Rafael Hernandez and Todd French, assistant professors and codirectors of the Renewable Fuels and Chemicals Laboratory at the university's Dave C. Swalm School of Chemical Engineering, are looking at ways to use microorganisms to convert sugars from waste into fats that can then be extracted as oil to be used in the production of biodiesel.

Municipal wastewater already includes microorganisms that can be fed sugars to produce oil. Microorganisms that are added to wastewater during the treatment process might also be used to produce oil. Hernandez said the overall goal is to convert municipal wastewater treatment plants into dual-purpose facilities that treat wastewater to meet U.S. EPA standards and produce a feedstock for biodiesel that meets ASTM standards. The glycerin that is produced during the process can be used by microorganisms to produce more oil, French added.

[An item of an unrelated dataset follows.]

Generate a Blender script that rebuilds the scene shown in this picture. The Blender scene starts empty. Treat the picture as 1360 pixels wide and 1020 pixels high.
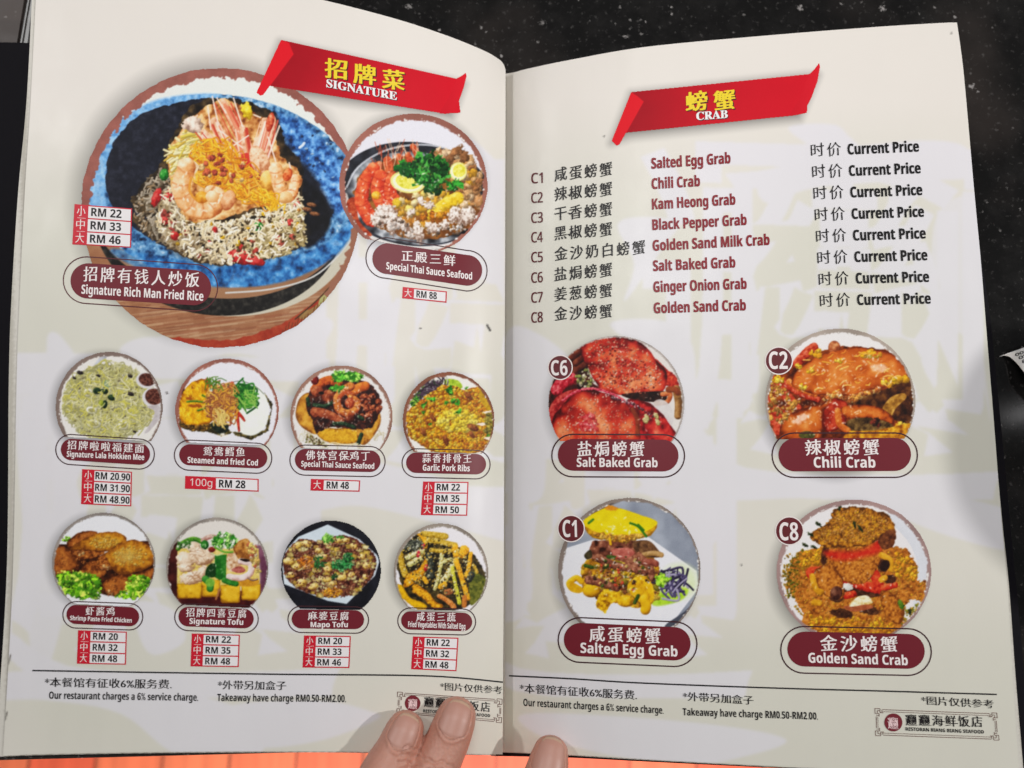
import bpy, math, random
import numpy as np
from mathutils import Vector, Matrix

C = bpy.context.scene.collection
R = math.radians
# ------------------------------------------------------------------ camera
CAM_H, TILT, FPX = 0.33, 8.0, 1027.0
CAM_Y = -0.045
cam = bpy.data.objects.new('camera', bpy.data.cameras.new('camera'))
C.objects.link(cam)
cam.location = (0, CAM_Y, CAM_H)
cam.rotation_euler = (R(TILT), 0, 0)
cam.data.sensor_width = 36
cam.data.lens = 36 * FPX / 1360
cam.data.clip_start = 0.005
cam.data.clip_end = 50
cam.data.dof.use_dof = True
cam.data.dof.focus_distance = 0.302
cam.data.dof.aperture_fstop = 8
bpy.context.scene.camera = cam
# ------------------------------------------------------------------ world, lamps, exposure
world = bpy.data.worlds.new('World')
bpy.context.scene.world = world
world.use_nodes = True
world.node_tree.nodes['Background'].inputs[0].default_value = (0.92, 0.96, 1.0, 1)
world.node_tree.nodes['Background'].inputs[1].default_value = 0.085
vs = bpy.context.scene.view_settings
vs.view_transform = 'Standard'
vs.look = 'None'
vs.exposure = 0
vs.gamma = 1
vs.use_curve_mapping = False


def area(name, loc, target, size, watts, col):
    l = bpy.data.lights.new(name, 'AREA')
    l.shape = 'DISK'
    l.size = size
    l.energy = watts
    l.color = col
    o = bpy.data.objects.new(name, l)
    o.location = loc
    o.rotation_euler = (Vector(target) - Vector(loc)).to_track_quat('-Z', 'Y').to_euler()
    C.objects.link(o)
    return o


area('ceiling_lamp', (0.03, 0.20, 0.54), (0, 0.11, 0), 0.26, 1.38, (1, 0.985, 0.975))
area('ceiling_lamp', (1.0, 0.10, 0.75), (0.1, 0.0, 0), 0.034, 6.2, (1, 0.98, 0.965))
area('ceiling_lamp', (-0.72, 0.52, 0.90), (-.1, 0.05, 0), 0.05, 3.3, (1, 0.98, 0.97))
area('floor_daylight', (0.0, -1.35, -0.12), (0, -0.25, -0.75), 0.5, 52, (1, 0.90, 0.82))

# ------------------------------------------------------------------ helpers: camera rays on the real surfaces
ct, st = math.cos(R(TILT)), math.sin(R(TILT))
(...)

The university plans to implement a pilot-scale wastewater treatment and feedstock production facility within 18 months. Hernandez estimated that if the process could be perfected and implemented on a national scale, the United States might produce 5 billion to 7 billion gallons of oil annually.

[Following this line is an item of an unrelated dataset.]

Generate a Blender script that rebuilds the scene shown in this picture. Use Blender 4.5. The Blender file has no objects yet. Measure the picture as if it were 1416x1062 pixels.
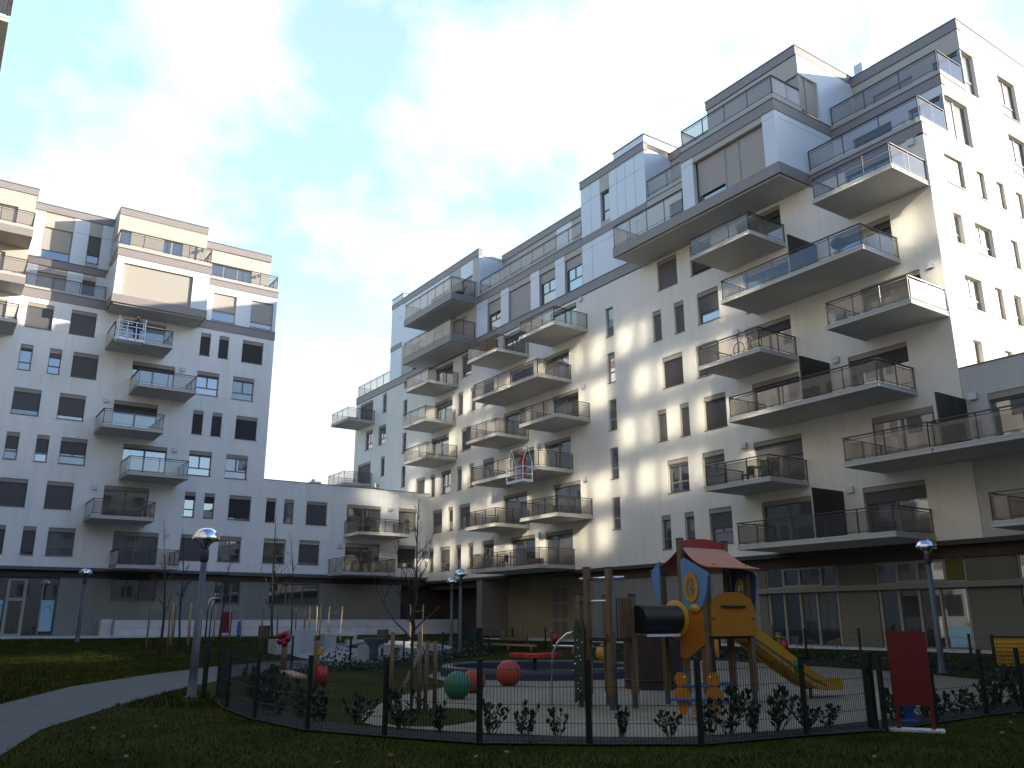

A carbohydrate found in shrimp, crab and lobster shells might also be a source of oil for biodiesel production. Chitin, a derivative of glucose found in the exoskeletons of crustaceans, is a major portion of seafood processing industry waste. Hernandez and French are looking at ways to add value to the millions of tons of seafood waste that are produced each year in the Gulf states of Mississippi, Alabama and Louisiana. Currently, seafood processors each spend an average of $145,000 annually to dispose of the waste.

According to French, the process used to make oil for biodiesel includes treating the seafood waste with acid and then adding the mixture to vats of microorganisms, which consume the chitin and then convert it into fat, from which oil can be extracted. The process has been tested using synthetic seafood ingredients and will soon be tested using real seafood waste provided by Gollott's Seafood in Biloxi, Miss.

The laboratory's research is funded by grants from the EPA and the Mississippi-Alabama Sea Grant Consortium.